Essa questão é curiosa! Na verdade, esta Conferência, porque marxista, feminista e descolonial, é parte da construção da corrente anticapitalista do movimento feminista internacional e que queremos internacionalista. Teremos debates onde essa tensão e confronto, sobretudo com o feminismo liberal, mas também com o femonacionalismo, por exemplo, serão diretamente abordadas, numa perspetiva crítica e de superação. Mas a Conferência não é apenas um espaço de crítica e demarcação, é também – e sobretudo - um espaço de debate e construção de propostas e utopias tangíveis. Consideramos que as desigualdades têm raízes estruturais e sistémicas e, por isso, não consideramos que o sistema capitalista-patriarcal-colonial seja reformável, pelo contrário, consideramos que ele é em si próprio fonte e origem das desigualdades. Nesse sentido, o nosso debate é sobre a superação desse sistema e não sobre a sua reforma ou sobre como tornar mistos os espaços e os mecanismos da dominação.
Esperas que as discussões se traduzam em organização pós-Conferência?
Tivemos um debate sobre essa questão durante o processo de preparação da Conferência e temos expectativas diversas.

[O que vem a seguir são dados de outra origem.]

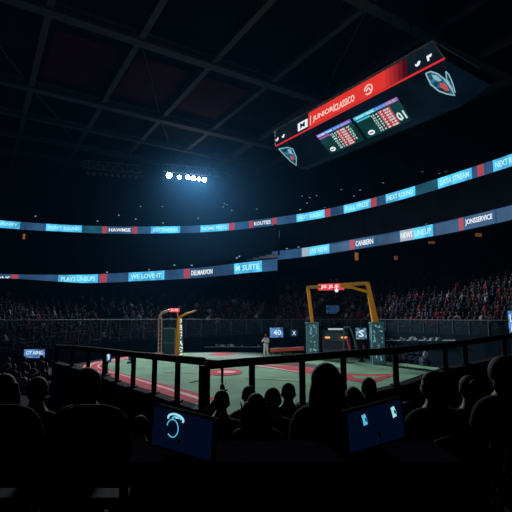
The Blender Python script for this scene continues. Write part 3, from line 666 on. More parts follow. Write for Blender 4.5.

Esperamos que possam surgir desta Conferência redes de contactos, e até intervenção comum, mesmo que de forma inorgânica. Ou seja, não é um objetivo explícito da Conferência, mas é possível que ela seja um espaço também para isso. Há vários temas, como a questão do trabalho doméstico e dos cuidados, os direitos sexuais e reprodutivos e os direitos na menopausa, por exemplo, que são parte da agenda de muitas ativistas e académicas de várias partes do mundo que se vão encontrar nesta Conferência. Seria interessante, por isso, criar redes ativistas de contacto, para acompanharmos o trabalho e o debate umas das outras, para aprendermos umas com as outras e para nos reforçamos mutuamente. No entanto, não faz parte dos objetivos da Conferência que cada uma de nós saia com (mais) uma carga de trabalhos para encaixar na sua vida. O que procuramos é que cada uma saia enriquecida pelos debates e que, mais organizadamente ou menos organizadamente, lance à terra as sementes que daqui levou.
Aquilo que ativamente quisemos evitar foi que a Conferência impusesse um modo de organização das lutas. Somos muito diversas, vimos e atuamos em contextos muito diferentes e, por isso, a nossa regra é respeitarmos, aprendermos e confiarmos umas nas outras. Estamos certas que, independentemente do modo como isso acontecer, esta Conferência será para todas um momento importante que construímos e vivemos em comum.